Video Archives: Sports Archives


Size: two vaults, 533 m2
Temperature: 4°C
Relative Humidity: 25%
Holdings: 115,000 cans

The film archive's mission sounds simple enough: "To ensure the preservation of all program material created on film, broadcast by the CBC, as cultural assets for future generations." But take one quick pass through the two film vaults in the Broadcast Centre basement and the job's true scope is clear - 115,000 cans of film is a lot of film.

How much? Joined end to end, it would stretch 19,500 kilometres. That's long enough to ring halfway around the equator. Or to span the distance from St. John's, N.L., to Victoria, B.C., three times over. Here in the vaults, to conserve space, film reels are stored in colour-coded plastic "cans" (red = irreplaceable negatives, yellow = magnetic audio, etc.) and packed side-by-side in horizontal slots on long moveable shelves. The contents are grouped into four categories: master elements, production elements, outtakes, and news. To the average person, they're precious copies of The Beachcombers, The Nature of Things or This Hour Has Seven Days.
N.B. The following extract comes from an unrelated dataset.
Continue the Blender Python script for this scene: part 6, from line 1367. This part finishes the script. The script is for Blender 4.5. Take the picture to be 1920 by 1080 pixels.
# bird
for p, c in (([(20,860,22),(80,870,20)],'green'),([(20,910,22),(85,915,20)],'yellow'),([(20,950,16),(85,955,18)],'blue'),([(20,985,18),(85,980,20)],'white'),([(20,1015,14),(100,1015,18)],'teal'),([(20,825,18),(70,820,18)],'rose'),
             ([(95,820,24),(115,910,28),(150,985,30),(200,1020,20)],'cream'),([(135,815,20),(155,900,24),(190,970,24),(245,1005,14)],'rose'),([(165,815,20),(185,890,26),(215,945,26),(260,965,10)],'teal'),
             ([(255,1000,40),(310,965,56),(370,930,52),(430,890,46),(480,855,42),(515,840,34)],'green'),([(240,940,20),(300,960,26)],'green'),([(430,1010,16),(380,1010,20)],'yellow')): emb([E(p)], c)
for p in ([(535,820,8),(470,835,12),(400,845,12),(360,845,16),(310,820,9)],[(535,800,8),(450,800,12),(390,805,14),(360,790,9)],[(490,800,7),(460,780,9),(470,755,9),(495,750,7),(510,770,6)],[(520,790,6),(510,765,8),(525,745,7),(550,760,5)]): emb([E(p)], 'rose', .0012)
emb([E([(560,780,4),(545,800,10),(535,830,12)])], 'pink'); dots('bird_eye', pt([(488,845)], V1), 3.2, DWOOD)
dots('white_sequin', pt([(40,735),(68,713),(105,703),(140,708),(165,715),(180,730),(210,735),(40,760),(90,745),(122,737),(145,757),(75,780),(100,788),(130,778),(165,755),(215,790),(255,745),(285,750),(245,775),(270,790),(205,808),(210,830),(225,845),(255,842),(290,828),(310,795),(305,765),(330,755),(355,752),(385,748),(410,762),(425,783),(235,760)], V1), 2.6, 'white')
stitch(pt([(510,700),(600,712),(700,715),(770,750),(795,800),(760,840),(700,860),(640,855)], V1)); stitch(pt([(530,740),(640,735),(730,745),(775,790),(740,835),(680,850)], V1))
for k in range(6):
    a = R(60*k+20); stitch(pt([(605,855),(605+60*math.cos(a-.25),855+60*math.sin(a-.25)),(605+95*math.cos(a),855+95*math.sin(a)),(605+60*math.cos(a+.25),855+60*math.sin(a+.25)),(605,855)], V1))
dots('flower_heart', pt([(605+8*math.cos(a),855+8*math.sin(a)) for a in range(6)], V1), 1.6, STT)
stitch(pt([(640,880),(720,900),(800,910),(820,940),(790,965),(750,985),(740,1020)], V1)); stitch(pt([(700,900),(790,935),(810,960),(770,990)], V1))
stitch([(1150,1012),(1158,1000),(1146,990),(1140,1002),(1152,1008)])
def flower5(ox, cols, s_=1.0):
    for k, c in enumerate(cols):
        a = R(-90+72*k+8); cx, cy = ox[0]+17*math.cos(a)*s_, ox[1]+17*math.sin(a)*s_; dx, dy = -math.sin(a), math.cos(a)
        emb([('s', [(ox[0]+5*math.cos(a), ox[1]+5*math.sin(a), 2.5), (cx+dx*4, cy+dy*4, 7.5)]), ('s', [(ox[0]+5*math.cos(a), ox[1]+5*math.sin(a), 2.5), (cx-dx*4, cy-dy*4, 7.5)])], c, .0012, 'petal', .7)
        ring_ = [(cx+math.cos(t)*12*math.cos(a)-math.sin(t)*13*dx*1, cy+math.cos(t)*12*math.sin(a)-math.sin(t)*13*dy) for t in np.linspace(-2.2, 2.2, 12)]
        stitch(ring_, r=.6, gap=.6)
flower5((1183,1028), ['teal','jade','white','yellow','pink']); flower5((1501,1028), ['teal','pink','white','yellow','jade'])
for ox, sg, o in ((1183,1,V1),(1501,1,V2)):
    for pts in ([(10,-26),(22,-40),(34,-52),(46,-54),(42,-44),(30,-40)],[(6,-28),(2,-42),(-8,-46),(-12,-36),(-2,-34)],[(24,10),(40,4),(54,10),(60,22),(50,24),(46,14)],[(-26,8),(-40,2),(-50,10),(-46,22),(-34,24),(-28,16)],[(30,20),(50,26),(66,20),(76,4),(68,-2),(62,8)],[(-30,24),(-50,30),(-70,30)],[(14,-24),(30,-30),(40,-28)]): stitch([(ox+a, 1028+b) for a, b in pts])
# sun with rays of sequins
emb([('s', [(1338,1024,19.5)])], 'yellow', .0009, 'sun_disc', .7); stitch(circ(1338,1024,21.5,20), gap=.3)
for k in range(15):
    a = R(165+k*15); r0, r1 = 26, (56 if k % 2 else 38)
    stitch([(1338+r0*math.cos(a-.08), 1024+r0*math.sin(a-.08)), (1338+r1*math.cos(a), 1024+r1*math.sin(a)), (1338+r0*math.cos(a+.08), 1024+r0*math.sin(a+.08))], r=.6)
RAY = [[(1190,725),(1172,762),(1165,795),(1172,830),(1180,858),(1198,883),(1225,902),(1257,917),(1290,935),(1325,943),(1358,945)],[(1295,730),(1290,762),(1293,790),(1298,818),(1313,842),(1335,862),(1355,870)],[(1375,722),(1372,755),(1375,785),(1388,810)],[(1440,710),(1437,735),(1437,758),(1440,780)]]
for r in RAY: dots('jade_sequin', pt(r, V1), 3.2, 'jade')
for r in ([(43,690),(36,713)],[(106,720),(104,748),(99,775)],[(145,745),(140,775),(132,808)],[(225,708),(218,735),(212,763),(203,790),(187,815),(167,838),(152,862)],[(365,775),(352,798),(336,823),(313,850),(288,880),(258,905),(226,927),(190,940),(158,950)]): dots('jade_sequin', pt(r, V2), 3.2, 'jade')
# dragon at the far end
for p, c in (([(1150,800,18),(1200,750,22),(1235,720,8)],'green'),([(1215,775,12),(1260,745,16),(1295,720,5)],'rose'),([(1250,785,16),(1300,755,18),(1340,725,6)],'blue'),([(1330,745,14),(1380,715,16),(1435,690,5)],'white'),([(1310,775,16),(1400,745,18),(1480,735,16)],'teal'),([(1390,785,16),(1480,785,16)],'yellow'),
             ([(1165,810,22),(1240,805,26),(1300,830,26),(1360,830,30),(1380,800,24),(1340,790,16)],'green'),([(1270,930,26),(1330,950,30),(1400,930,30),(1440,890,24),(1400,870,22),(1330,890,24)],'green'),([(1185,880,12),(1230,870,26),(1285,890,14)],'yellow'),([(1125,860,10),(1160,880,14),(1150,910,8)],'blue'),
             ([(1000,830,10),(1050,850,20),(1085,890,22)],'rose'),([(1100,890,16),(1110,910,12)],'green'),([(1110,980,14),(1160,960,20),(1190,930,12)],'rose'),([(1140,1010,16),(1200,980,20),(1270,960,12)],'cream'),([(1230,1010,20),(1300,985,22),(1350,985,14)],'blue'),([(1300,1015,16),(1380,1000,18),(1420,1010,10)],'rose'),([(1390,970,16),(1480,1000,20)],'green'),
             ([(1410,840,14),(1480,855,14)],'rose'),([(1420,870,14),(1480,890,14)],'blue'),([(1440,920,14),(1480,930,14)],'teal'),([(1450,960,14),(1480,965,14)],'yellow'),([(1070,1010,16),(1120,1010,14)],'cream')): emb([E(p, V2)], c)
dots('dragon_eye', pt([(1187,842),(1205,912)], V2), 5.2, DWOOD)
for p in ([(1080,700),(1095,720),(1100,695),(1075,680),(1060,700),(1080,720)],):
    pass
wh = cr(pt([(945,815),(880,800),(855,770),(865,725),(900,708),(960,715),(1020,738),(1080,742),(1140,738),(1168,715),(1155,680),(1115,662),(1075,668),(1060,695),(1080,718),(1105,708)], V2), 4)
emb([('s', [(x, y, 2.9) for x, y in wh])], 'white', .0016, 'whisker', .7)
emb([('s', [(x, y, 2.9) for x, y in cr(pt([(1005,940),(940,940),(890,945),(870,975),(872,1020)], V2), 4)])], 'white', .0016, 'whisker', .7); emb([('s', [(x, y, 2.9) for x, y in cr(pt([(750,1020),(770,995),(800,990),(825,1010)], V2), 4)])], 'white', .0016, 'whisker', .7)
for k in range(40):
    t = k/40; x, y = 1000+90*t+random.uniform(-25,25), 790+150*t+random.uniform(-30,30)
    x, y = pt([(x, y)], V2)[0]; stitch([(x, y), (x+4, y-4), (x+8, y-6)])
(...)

This still-growing collection, which includes all nationally broadcast material and local Toronto programming, along with some regional material, spans CBC Television's 50-year history. In our digital age, film and TV might sound like an odd fit. But for many years film was a CBC mainstay. In the 1950s and early '60s, programs were recorded on film directly from television monitors. These copies are known as kinescopes. The adoption of two-inch videotape ended the need for kinescopes, but film - mostly 16mm - continued to be used to make news programs until 1978 and documentaries and other shows into the early '90s and beyond.